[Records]
_ _ _ _ _ _ _

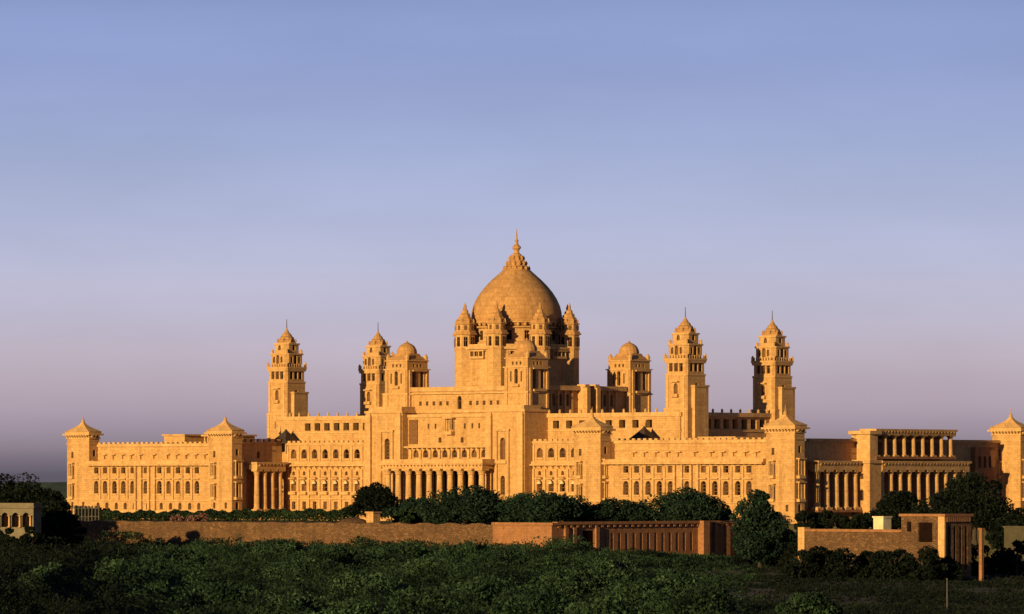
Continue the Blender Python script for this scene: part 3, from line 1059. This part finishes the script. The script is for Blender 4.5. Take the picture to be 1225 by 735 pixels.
# ------------------------------------------------------------------ garden walls
def wall_root(name, label, cat='wall', group=None):
    o = empty(name, (0, D0, 0), -TH)
    return tag(o, label, cat, group)

# long rubble retaining wall
mb = MB()
N = 60
for k in range(N):
    x0, x1 = -19 + 116.0 * k / N, -19 + 116.0 * (k + 1) / N
    dz0 = .12 * sin(x0 * .9) + .08 * sin(x0 * 2.3)
    dz1 = .12 * sin(x1 * .9) + .08 * sin(x1 * 2.3)
    f = -110.0
    mb.face([(x0, f, -9), (x1, f, -9), (x1, f, -.95 + dz1), (x0, f, -.95 + dz0)])
    mb.face([(x0, f, -.95 + dz0), (x1, f, -.95 + dz1), (x1, f + .9, -.95 + dz1), (x0, f + .9, -.95 + dz0)])
    mb.face([(x0, f + .9, -9), (x1, f + .9, -9), (x1, f + .9, -.95 + dz1), (x0, f + .9, -.95 + dz0)])
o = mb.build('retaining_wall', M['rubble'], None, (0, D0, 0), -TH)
tag(o, 'long low rough stone wall running below the palace garden on the left', 'wall')

# forecourt wall: smooth panels with piers, a dark gateway in its side
fw = wall_root('forecourt_wall', 'tall orange stone forecourt wall with piers, coping and a dark gateway')
mb = MB()
mb.box(97.05, 112.0, -110.6, -109.8, -9, -1.1)
mb.build('front_panel', M['red'], fw)
mb = MB()
gate = (-100.6, 3.0, -8.5, -2.1, False)
niches = [(-96 + 2.05 * k, .8, -6.2, -2.6, True) for k in range(13)]
niches = [n for n in niches if n[0] < -71]
mb.panel(right_fr(112.0), -109.79, -57.2, -9, -1.0, niches + [gate], .1)
mb.panel(left_fr(111.4), -109.79, -57.2, -9, -1.0)
sp = mb.build('side_panel', M['red'], fw)
tb = MB()
for c, w, a, b_, _ in niches:
    tb.box(111.86, 111.88, c - w / 2 + .01, c + w / 2 - .01, a + .01, b_ - .01)
tb.build('niche', M['red'], sp)
gb = MB()
gb.box(111.86, 111.88, -102.09, -99.11, -8.5, -2.11)
gb.build('gate', M['pane'], sp)
mb = MB()
mb.box(97.0, 112.5, -110.9, -109.6, -1.09, -.6)
mb.box(111.2, 112.5, -109.59, -57.0, -.99, -.45)
n = 30
for k in range(n):
    y = -108.8 + 51 * k / n
    mb.box(112.0, 112.38, y - .3, y + .3, -1.5, -1.0)
mb.build('coping', M['red'], fw)
for y, w, out_ in ((-106.9, .45, .5), (-104.6, .4, .45), (-98.4, .45, .5), (-68.6, .9, 1.5), (-64.6, .5, .5), (-61.2, .5, .6), (-57.9, .5, .6)):
    MB().box(112.01, 112.0 + out_, y - w, y + w, -9, -.46 if out_ > 1 else -1.51).build('pier', M['red'], fw)

# low wall on the right with its gateway block, turned the same way, nearer to the camera
GX, GY = to_local(512 / F_PX * 776, 776)
gw = wall_root('gateway', 'square stone gate block with a small dark opening at the right', 'gateway')
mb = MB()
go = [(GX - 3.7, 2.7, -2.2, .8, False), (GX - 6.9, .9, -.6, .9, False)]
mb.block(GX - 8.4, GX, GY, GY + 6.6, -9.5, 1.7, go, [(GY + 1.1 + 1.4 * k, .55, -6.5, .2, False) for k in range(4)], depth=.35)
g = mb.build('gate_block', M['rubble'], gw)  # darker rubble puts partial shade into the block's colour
windows(gw, 'f', GY, go, .35, 'shade_sheet', 'opening')
mb = MB()
mb.box(GX - 8.6, GX + .35, GY - .37, GY + 6.8, 1.71, 2.1)
n = 12
for k in range(n):
    y = GY + .4 + 6.0 * k / n
    mb.box(GX + .01, GX + .3, y - .15, y + .15, .9, 1.7)
mb.build('coping', M['red'], gw)
MB().box(GX - 1.0, GX + .25, GY - .35, GY - .01, -9.5, 1.7).build('pier', M['trim'], gw)

lw = wall_root('garden_wall', 'low brown garden wall running left from the square gate block')
mb = MB()
mb.box(GX - 29, GX - 8.45, GY + 2.0, GY + 2.8, -9.5, -.75)
mb.build('wall_panel', M['rubble'], lw)
mb = MB()
mb.box(GX - 29.1, GX - 8.46, GY + 1.8, GY + 3.0, -.75, -.35)
mb.build('coping', M['red'], lw)
MB().box(GX - 30.4, GX - 29.1, GY + 1.7, GY + 3.2, -9.5, -.1).build('pier', M['trim'], lw)

def at(px, row_base, d):
    """world point seen at picture column px at distance d"""
    return Vector(((px - 618) / F_PX * d, d, CZ - (row_base - HR) / F_PX * d))

# far right low wall piece
p = at(1203, 640, 820)
o = MB()
o.box(0, 26, -.4, .4, -9, -.4)
o.box(-.1, 26, -.6, .6, -.4, -.1)
o = o.build('boundary_wall', M['olive'], None, (p.x, p.y, 0), -TH)
tag(o, 'short olive plastered wall at the far right edge', 'wall')

# small pale block behind the garden wall
p = at(1055.5, 631, 850)
mb = MB()
mb.box(-1.05, 1.05, -1.05, 1.05, -2.0, 1.0)
mb.box(-1.2, 1.2, -1.2, 1.2, 1.0, 1.25)
mb.box(-.35, .35, -1.1, -1.051, -1.9, -.2)
o = mb.build('water_tank', M['white'], None, (p.x, p.y, 0), -TH)
tag(o, 'small pale square masonry block behind the low garden wall', 'tank')

# gate post above the long wall
p = at(446.5, 628, 983)
mb = MB()
mb.box(-.95, .95, -.95, .95, -1.6, .9)
mb.box(-1.15, 1.15, -1.15, 1.15, .9, 1.2)
o = mb.build('gate_post', M['stone'], None, (p.x, p.y, 0), -TH)
tag(o, 'short square stone gate post standing just above the long wall', 'post')
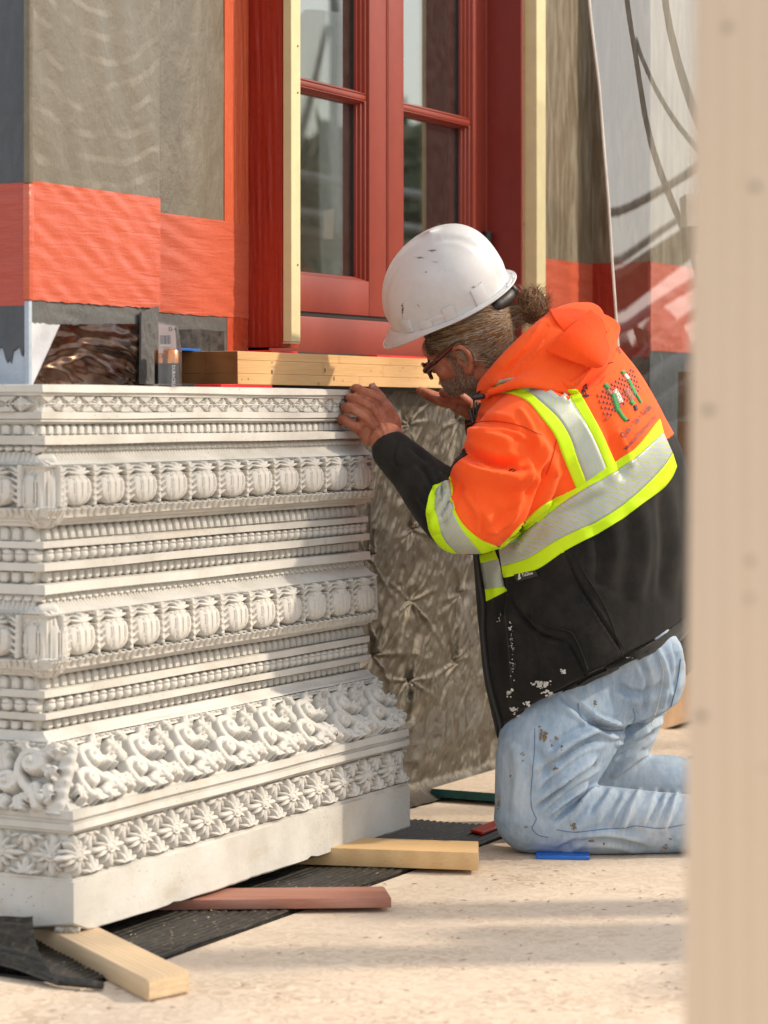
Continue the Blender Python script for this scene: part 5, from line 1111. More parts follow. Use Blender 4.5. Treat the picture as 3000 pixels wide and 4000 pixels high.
armb = np.array([(992, 985), (970, 1003), (967, 1028), (964, 1040)]+Z1([(98, 1117), (80, 1150), (62, 1230), (58, 1320), (80, 1400), (125, 1470), (180, 1515)])); xarm = np.interp(cen[:, 1], armb[:, 1], armb[:, 0])
black = ((cen[:, 1] > ybelt) & ~isarm) | (isarm & (cen[:, 0] < xarm)) | ((cen[:, 2] > 150) & (cen[:, 0] < 1110) & (cen[:, 1] > 870))
jk_o = mk('jacket', V, F, ORANGE, man, smooth=180); setmat(jk_o, [ORANGE, BLACKC], black.astype(int))
JB = BVHTree.FromPolygons(V.tolist(), F)
CAMP = Vector((CX, CY, CH))
def hitJ(x, y, bvh=None, lift=0.0, fallback=None):
    d = (Q(x, y, 0)-CAMP).normalized(); h = (bvh or JB).ray_cast(CAMP, d)
    if h[0] is None: return None
    return h[0]+h[1]*lift if h[1].dot(d) < 0 else h[0]-h[1]*lift
def ribbon(nm, E0, E1, mat, bvh=None, lift=.0022, nu=90, nv=6, par=None, cat_=True, th=True):
    A = catmull(E0, 12); B = catmull(E1, 12)
    def res(P, n):
        s_ = np.concatenate([[0], np.cumsum(np.linalg.norm(np.diff(P, axis=0), axis=1))]); u = np.linspace(0, s_[-1], n); return np.stack([np.interp(u, s_, P[:, k]) for k in range(2)], 1), s_[-1]
    A, la = res(A, nu+1); B, lb = res(B, nu+1); wd = np.mean(np.linalg.norm(A-B, axis=1)); V = []; U = []; ok = []
    for i in range(nu+1):
        last = None
        for j in range(-1, nv+2):
            v_ = min(max(j/nv, 0), 1); p = A[i]*(1-v_)+B[i]*v_; lf = lift if 0 <= j <= nv else -lift*.7
            h = hitJ(p[0], p[1], bvh, lf); V.append(h if h is not None else Vector((0, 0, 0))); ok.append(h is not None); U.append((i/nu*(la+lb)/2/max(wd, 1), v_))
    n = nv+3; F = []
    for i in range(nu):
        for j in range(n-1):
            q_ = [i*n+j, (i+1)*n+j, (i+1)*n+j+1, i*n+j+1]
            if all(ok[k] for k in q_) and max((V[q_[k]]-V[q_[(k+1) % 4]]).length for k in range(4)) < .05: F.append(q_)
    return mk(nm, V, F, mat, par or jk_o, smooth=180, uv=np.array(U)) if F else None
b_top = Z1([(1392, 738), (1260, 900), (1130, 990), (905, 1140), (715, 1238), (600, 1335), (500, 1440), (440, 1500)]); b_2 = Z1([(1412, 815), (1240, 970), (1080, 1076), (900, 1185), (745, 1285), (640, 1375), (540, 1440), (455, 1490)])
b_3 = Z1([(1466, 938), (1400, 1030), (1250, 1180), (1060, 1320), (820, 1435), (640, 1545), (560, 1575), (472, 1600)]); b_4 = Z1([(1490, 1015), (1440, 1110), (1300, 1230), (1100, 1370), (850, 1505), (690, 1612), (590, 1645), (488, 1668)])
ribbon('lime_tape', b_top, b_2, LIME, lift=.0042, nv=8); ribbon('silver_tape', b_2, b_3, SILVER, lift=.004, nv=12, nu=120); ribbon('lime_tape', b_3, b_4, LIME, lift=.0042, nv=8)
s0 = Z1([(372, 606), (420, 585), (520, 585), (620, 632), (700, 725), (780, 835), (830, 965), (905, 1140)]); s1 = Z1([(420, 540), (480, 522), (600, 560), (700, 640), (800, 735), (862, 835), (900, 935), (965, 1105)])
s2 = Z1([(455, 505), (560, 488), (700, 510), (830, 560), (905, 670), (980, 790), (1035, 905), (1085, 1030)]); s3 = Z1([(845, 560), (880, 560), (915, 565), (960, 640), (1015, 740), (1060, 830), (1095, 910), (1132, 992)]); s2b = Z1([(838, 562), (860, 590), (885, 640), (925, 705), (975, 785), (1018, 870), (1050, 940), (1086, 1030)])
ribbon('lime_tape', s0, s1, LIME); ribbon('silver_tape', s1, s2, SILVER); ribbon('lime_tape', s2b, s3, LIME)
e0 = Z1([(100, 1112), (55, 1145), (30, 1225), (30, 1320), (52, 1400), (97, 1468), (150, 1512)]); e1 = Z1([(108, 1114), (90, 1150), (78, 1220), (85, 1310), (112, 1395), (150, 1460), (210, 1518)]); e2 = Z1([(150, 1095), (158, 1150), (172, 1210), (186, 1290), (228, 1370), (280, 1440), (345, 1518)]); e3 = Z1([(163, 1076), (172, 1130), (172, 1205), (203, 1295), (255, 1370), (340, 1440), (448, 1488)])
ribbon('sleeve_lime_tape', e0, e1, LIME, lift=.0042, nv=10); ribbon('sleeve_silver_tape', e1, e2, SILVER, lift=.0042, nv=12); ribbon('sleeve_lime_tape', e2, e3, LIME, lift=.0042, nv=10)
# front panel piece of the belt, beside the zip
ribbon('lime_tape', Z2([(334, 395), (430, 375)]), Z2([(346, 452), (448, 425)]), LIME, nu=10); ribbon('silver_tape', Z2([(346, 452), (360, 540), (372, 604)]), Z2([(448, 425), (468, 510), (482, 590)]), SILVER, nu=20); ribbon('lime_tape', Z2([(372, 604), (482, 588)]), Z2([(380, 675), (505, 612)]), LIME, nu=10)
# cuffs, hem, zip, pocket, seams, woven label
ribbon('hem_band', Z2([(470, 1390), (640, 1290), (800, 1220), (975, 1100), (1180, 1015), (1380, 905), (1545, 770)]), Z2([(486, 1500), (660, 1400), (900, 1290), (1060, 1210), (1250, 1125), (1430, 985), (1560, 858)]), m_cloth('black_ribbing', (.014, .0135, .013), (.028, .026, .023), bs=300, bump=.8, fl=((.3, .29, .26), 40, .72)), lift=.0035, nu=70)
SEAMB = simple('black_seam', (.005, .005, .005), .9)
def line(nm, pts, wd, mat, bvh=None, lift=.0015, nu=60, par=None):
    P = catmull(pts, 6); d = np.gradient(P, axis=0); d /= np.linalg.norm(d, axis=1)[:, None]+1e-9; n_ = np.stack([-d[:, 1], d[:, 0]], 1)*wd/2; A, B = P-n_, P+n_
    k = max(1, len(A)//14); return ribbon(nm, list(A[::k])+[A[-1]], list(B[::k])+[B[-1]], mat, bvh, lift, nu, 1, par)
line('side_seam', Z2([(720, 110), (830, 300), (960, 520), (1080, 720), (1180, 1000)]), 2.2, SEAMB); line('pocket_edge', Z2([(500, 620), (560, 720), (680, 800), (850, 850), (885, 870), (930, 960), (972, 1080)]), 3, SEAMB, lift=.003); ribbon('black_cuff_edge', [(1004, 968), (984, 984), (966, 1003), (960, 1030), (956, 1052)], [(1010, 982), (992, 994), (977, 1010), (971, 1032), (965, 1050)], BLACKC, lift=.0018, nu=30); line('armhole_seam', Z1([(790, 850), (765, 960), (730, 1060)]), 1.6, simple('orange_seam', (.5, .03, .004), .9))
line('tape_seam', Z1([(1088, 410), (1120, 400)]), 1.5, SEAMB); line('shoulder_seam', Z1([(240, 770), (400, 745), (560, 770), (700, 830)]), 1.2, bpy.data.materials['orange_seam'])
zp = Z2([(316, 395), (324, 440), (338, 560), (358, 700), (358, 850), (372, 1000), (388, 1120), (415, 1240), (448, 1360), (480, 1480)])
ZP = catmull(zp, 14); zw = []; 
bm = bmesh.new(); bm2 = bmesh.new()
for i, p in enumerate(ZP):
    h = hitJ(p[0]+4, p[1])
    x = p[0]
    while h is None and x < p[0]+60: x += 3; h = hitJ(x, p[1])
    if h is None: continue
    D_ = toQ([h])[0][2]; zw.append((p[0]+3, p[1], D_-6))
zs_ = catmull(np.array(zw), 2)
v_, f_ = chain([tuple(p)+(4.2,) for p in zs_[::6]], 8, 3); mk('zip_tape', qmesh(v_), f_, SEAMB, jk_o, smooth=60)
L = np.concatenate([[0], np.cumsum(np.linalg.norm(np.diff(zs_, axis=0), axis=1))]); nt_ = int(L[-1]/4.2)
for k in range(nt_):
    s_ = k*4.2; p = [np.interp(s_, L, zs_[:, j]) for j in range(3)]; bmesh.ops.create_cube(bm, size=1, matrix=Matrix.Translation(Q(p[0]-4.5, p[1], p[2]-2)) @ Matrix.Rotation(-R(63), 4, 'Z') @ Matrix.Diagonal((.0048, .004, .0024, 1)))
from_bm('zip_teeth', bm, BLACKP, jk_o); bm2.free()
v_, f_ = chain([tuple(QV(*zw[-1]))+(4,), (zw[-1][0]+2, zw[-1][1]+14, zw[-1][2]-8, 5), (zw[-1][0]+3, zw[-1][1]+30, zw[-1][2]-10, 4)], 8); mk('zip_pull', qmesh(v_), f_, simple('worn_zip_metal', (.2, .2, .2), .35, .4, 80, metal=.8), jk_o, smooth=60)
def textq(nm, body, p0, p1, h, mat, slant=0, bvh=None, lift=.0028, comp=1.0, updir=None, par=None, bold=.02):
    """lettering laid on the cloth along p0->p1 (photo units), letter height h"""
    V2, F2 = textmesh(body, 1.0, bold); L_ = V2[:, 0].max(); p0 = np.array(p0, float); p1 = np.array(p1, float); d = p1-p0
    up = np.array(updir, float) if updir is not None else np.array([d[1], -d[0]])/np.linalg.norm(d); out = []
    for a, b in V2:
        p = p0+d*(a/L_)**comp+up*b*h; hh = hitJ(p[0], p[1], bvh, lift); out.append(hh if hh is not None else None)
    F = [f for f in F2 if all(out[i] is not None for i in f) and max((out[f[k]]-out[f[k-1]]).length for k in range(3)) < .04]; out = [o if o is not None else Vector((0, 0, 0)) for o in out]
    return mk(nm, out, F, mat, par or jk_o)
INKB = simple('navy_print', (.045, .025, .035), .6); INKG = simple('grey_print', (.23, .18, .20), .6)
ribbon('woven_label', Z2([(546, 518), (610, 505), (672, 493)]), Z2([(562, 560), (620, 545), (688, 528)]), simple('label_black', (.02, .018, .018), .6), lift=.005, nu=12)
textq('label_lettering', 'TuGlow', zq(596, 530, 912.6, 1051), zq(662, 516, 912.6, 1051), 10, simple('white_thread', (.6, .6, .58), .8), lift=.0062)
for k, (x, y) in enumerate(((572, 518), (570, 528), (576, 538), (568, 543))): v_, f_ = sph(*zq(x, y, 912.6, 1051), toQ([hitJ(*zq(x, y, 912.6, 1051))])[0][2]-6, 2.4, (1, 1, .4)); mk('label_emblem', qmesh(v_), f_, bpy.data.materials['white_thread'], jk_o)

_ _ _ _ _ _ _

* [Job] Return only the lines from the start of the data through the line that contains "tag(o, 'long low", please, copying them exactly and omitting all pictures.

* [Exercise answer]
Continue the Blender Python script for this scene: part 3, from line 1059. This part finishes the script. The script is for Blender 4.5. Take the picture to be 1225 by 735 pixels.
# ------------------------------------------------------------------ garden walls
def wall_root(name, label, cat='wall', group=None):
    o = empty(name, (0, D0, 0), -TH)
    return tag(o, label, cat, group)

# long rubble retaining wall
mb = MB()
N = 60
for k in range(N):
    x0, x1 = -19 + 116.0 * k / N, -19 + 116.0 * (k + 1) / N
    dz0 = .12 * sin(x0 * .9) + .08 * sin(x0 * 2.3)
    dz1 = .12 * sin(x1 * .9) + .08 * sin(x1 * 2.3)
    f = -110.0
    mb.face([(x0, f, -9), (x1, f, -9), (x1, f, -.95 + dz1), (x0, f, -.95 + dz0)])
    mb.face([(x0, f, -.95 + dz0), (x1, f, -.95 + dz1), (x1, f + .9, -.95 + dz1), (x0, f + .9, -.95 + dz0)])
    mb.face([(x0, f + .9, -9), (x1, f + .9, -9), (x1, f + .9, -.95 + dz1), (x0, f + .9, -.95 + dz0)])
o = mb.build('retaining_wall', M['rubble'], None, (0, D0, 0), -TH)
tag(o, 'long low rough stone wall running below the palace garden on the left', 'wall')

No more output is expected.